Tube train acceleration is 1.3 metres per second. Multiply that by the number of seconds it takes to leave the platform, which is about 14 seconds. 14x1.3=18.2 m/s, which is 40 mph. The line he was on is not a slow line.
Anyway, even if it was less than 40, its still preposterous!
The value of 1.3 m/s^2 (= 1.3 meters per second squared) is a Tube train's *maximum* acceleration; so the train may have been accelerating at a lower rate. However, the speed difference would probably indeed still have been massive. (If the train accelerated at only half of that, 0.65 m/s^2, then the train would still have reached a speed of 30 mph.)
Of course the movie The Tuxedo (2002) already revealed the secret to Bond's extraordinary physical capabilities and skills. :)
What makes you assume that the train is going anywhere near full speed when he jumps on it? It would make sense for them not to travel at full speed while in the station and wait until they are completely out of it to ramp it up, so to speak.
And yet idiots think that the Daniel Craig movies are "more realistic" than the silly old Roger Moore ones. Skyfall has without a doubt the least plausible plot of any Bond film I've ever seen. It's absolutely impossible, but don't tell that to the Dark Knight fanboys who have ruined cinema.
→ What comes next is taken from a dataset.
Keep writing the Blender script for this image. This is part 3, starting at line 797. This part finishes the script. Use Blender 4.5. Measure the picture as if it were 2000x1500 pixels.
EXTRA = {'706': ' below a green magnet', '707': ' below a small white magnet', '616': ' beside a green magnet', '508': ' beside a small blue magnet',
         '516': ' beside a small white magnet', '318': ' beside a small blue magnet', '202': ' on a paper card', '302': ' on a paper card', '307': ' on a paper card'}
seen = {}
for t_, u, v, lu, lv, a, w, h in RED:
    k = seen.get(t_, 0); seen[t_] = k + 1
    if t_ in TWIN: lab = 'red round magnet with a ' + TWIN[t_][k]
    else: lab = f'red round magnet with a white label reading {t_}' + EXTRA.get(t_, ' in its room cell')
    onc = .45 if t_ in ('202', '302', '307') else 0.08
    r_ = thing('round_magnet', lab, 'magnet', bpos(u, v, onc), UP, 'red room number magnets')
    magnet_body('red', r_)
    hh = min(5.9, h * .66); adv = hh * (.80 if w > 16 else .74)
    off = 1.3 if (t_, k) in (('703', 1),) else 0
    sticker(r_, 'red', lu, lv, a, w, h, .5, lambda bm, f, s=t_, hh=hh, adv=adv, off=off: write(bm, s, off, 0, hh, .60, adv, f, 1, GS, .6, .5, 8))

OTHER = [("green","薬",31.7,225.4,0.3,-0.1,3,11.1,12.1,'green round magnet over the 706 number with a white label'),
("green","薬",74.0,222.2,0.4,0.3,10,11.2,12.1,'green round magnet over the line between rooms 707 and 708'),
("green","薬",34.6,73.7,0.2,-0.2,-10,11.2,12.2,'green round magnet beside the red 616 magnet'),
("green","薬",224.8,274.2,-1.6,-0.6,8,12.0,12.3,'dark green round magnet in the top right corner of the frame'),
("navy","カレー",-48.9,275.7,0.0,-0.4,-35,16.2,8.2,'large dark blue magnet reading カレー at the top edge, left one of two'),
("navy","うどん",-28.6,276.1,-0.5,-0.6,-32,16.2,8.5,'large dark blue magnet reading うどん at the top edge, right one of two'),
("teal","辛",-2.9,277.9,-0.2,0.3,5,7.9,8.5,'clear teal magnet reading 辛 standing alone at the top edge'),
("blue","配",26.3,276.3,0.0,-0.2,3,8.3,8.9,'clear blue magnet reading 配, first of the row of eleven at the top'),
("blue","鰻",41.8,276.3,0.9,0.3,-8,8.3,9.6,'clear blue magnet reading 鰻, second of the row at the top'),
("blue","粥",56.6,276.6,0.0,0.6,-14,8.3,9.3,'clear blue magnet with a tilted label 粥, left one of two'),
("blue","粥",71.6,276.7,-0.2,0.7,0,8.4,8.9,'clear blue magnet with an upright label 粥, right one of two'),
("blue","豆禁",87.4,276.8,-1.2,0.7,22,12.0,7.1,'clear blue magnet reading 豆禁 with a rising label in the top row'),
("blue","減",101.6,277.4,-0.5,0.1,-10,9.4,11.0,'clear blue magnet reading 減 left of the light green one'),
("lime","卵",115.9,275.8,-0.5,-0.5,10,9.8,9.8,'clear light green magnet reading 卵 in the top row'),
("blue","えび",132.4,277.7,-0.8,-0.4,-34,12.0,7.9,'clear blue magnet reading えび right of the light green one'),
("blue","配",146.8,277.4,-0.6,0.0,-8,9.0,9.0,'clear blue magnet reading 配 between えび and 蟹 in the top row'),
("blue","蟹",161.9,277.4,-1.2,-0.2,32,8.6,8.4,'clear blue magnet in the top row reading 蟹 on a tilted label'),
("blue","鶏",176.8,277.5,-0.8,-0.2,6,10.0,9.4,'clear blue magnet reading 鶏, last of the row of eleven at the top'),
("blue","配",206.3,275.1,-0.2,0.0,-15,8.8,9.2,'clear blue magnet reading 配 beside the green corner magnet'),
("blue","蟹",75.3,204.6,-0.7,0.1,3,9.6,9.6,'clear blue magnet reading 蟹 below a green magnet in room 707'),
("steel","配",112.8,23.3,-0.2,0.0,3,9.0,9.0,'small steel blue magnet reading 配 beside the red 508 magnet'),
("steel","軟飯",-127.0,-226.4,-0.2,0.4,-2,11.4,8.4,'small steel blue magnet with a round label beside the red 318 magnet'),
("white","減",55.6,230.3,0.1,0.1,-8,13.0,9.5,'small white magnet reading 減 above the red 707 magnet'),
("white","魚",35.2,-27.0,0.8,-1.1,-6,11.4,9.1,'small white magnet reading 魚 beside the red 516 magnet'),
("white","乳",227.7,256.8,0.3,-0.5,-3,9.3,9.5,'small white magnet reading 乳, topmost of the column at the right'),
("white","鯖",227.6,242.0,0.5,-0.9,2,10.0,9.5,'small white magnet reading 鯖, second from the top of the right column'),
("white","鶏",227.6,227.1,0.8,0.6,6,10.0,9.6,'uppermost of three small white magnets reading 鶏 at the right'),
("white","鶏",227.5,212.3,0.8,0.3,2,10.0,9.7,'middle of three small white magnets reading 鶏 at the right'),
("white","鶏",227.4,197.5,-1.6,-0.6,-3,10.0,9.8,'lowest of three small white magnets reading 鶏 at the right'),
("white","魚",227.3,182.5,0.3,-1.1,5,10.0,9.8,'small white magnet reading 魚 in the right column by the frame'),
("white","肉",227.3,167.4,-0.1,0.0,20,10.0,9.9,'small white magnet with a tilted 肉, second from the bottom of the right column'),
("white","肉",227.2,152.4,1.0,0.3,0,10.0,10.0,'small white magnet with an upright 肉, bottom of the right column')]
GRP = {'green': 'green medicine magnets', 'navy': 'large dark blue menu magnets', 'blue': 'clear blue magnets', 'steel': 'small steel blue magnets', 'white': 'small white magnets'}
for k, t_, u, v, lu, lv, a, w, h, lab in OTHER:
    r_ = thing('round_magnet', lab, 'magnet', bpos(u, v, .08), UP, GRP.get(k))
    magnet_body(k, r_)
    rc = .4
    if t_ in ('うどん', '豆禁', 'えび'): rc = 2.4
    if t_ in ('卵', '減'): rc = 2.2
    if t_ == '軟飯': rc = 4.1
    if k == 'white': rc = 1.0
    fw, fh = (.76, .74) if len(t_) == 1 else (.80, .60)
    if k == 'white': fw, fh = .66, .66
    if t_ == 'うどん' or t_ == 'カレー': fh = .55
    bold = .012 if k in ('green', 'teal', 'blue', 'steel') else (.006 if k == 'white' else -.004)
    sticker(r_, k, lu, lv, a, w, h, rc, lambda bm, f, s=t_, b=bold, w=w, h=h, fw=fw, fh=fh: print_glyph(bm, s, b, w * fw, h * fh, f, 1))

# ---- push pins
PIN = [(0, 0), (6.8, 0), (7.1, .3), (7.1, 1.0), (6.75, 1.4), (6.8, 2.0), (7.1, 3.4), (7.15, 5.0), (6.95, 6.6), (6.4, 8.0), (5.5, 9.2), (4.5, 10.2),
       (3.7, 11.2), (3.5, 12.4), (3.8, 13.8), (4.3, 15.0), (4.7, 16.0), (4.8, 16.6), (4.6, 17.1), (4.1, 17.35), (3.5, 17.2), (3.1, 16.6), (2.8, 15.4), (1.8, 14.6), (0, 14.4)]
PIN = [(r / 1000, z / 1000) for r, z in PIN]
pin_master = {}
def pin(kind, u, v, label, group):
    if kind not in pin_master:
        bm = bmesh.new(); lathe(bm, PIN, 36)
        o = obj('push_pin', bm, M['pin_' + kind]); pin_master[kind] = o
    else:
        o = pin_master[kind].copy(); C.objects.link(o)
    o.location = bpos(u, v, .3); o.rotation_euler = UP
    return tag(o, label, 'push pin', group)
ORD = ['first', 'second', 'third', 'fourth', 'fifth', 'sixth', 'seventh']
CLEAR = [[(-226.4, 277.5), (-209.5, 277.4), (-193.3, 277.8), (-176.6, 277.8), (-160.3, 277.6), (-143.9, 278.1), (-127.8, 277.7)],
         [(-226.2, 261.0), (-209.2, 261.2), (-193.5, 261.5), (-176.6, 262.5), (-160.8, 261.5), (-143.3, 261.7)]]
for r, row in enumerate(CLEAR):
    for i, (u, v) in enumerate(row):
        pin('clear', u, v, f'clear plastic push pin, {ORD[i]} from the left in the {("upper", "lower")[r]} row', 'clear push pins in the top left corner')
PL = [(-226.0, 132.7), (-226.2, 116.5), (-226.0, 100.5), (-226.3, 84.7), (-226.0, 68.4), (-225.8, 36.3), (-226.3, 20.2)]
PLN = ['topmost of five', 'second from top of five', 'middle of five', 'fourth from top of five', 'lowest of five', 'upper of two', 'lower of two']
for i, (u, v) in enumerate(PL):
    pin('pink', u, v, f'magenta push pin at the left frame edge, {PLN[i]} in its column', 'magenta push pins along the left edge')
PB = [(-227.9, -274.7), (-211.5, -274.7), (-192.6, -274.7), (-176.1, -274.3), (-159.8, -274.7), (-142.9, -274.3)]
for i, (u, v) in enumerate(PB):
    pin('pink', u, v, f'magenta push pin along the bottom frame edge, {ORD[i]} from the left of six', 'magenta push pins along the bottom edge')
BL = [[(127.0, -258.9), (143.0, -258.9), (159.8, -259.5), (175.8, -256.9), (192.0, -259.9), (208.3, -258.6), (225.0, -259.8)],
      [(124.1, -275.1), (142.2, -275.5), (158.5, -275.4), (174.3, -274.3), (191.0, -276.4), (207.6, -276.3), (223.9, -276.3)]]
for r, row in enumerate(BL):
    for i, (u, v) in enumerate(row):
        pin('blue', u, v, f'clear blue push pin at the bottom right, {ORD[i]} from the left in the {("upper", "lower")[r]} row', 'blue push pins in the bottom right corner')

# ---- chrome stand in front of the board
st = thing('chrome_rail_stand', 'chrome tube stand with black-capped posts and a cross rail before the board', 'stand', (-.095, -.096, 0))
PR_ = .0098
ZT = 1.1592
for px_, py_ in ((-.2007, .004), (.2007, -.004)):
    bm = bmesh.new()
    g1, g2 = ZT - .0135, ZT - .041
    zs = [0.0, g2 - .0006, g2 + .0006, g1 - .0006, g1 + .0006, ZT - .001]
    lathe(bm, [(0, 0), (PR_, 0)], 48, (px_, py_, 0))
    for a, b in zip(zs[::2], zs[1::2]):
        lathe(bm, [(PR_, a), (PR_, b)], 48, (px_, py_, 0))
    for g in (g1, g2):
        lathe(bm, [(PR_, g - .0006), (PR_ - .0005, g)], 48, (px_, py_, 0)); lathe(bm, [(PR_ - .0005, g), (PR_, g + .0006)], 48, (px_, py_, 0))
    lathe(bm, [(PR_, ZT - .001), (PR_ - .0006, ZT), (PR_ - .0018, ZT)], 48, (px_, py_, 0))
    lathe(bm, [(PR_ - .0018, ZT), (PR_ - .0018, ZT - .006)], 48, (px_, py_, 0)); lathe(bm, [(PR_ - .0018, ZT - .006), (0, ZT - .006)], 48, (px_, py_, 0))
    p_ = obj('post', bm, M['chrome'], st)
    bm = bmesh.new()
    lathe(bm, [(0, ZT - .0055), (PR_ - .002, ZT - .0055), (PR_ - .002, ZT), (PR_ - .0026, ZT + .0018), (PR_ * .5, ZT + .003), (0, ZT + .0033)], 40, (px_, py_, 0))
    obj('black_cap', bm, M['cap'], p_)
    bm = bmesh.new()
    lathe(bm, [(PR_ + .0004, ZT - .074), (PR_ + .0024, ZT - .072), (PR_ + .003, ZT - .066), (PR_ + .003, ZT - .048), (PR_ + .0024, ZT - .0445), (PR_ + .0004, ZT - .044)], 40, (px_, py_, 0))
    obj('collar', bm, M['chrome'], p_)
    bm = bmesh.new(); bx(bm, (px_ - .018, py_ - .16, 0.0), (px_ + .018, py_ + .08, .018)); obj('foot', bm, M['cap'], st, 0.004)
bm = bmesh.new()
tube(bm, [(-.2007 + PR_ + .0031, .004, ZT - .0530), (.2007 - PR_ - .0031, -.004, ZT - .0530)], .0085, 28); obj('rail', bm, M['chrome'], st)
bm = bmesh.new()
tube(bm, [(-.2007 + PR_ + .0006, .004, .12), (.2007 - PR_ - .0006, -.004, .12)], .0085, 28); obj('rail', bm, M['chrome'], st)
It's been a long time since the series has had a good villain. The villains are really what makes these films good. Sanchez or whatever his name is was just a vanilla, watered down version of 006, and he was so generic that he could have been a villain in any other film series. I could totally see Batman, Jason Bourne, the MCU characters, or Indiana Jones fighting against this villain. He's just some random baddie who does some stuff. Nothing about him resembles a classic Bond villain.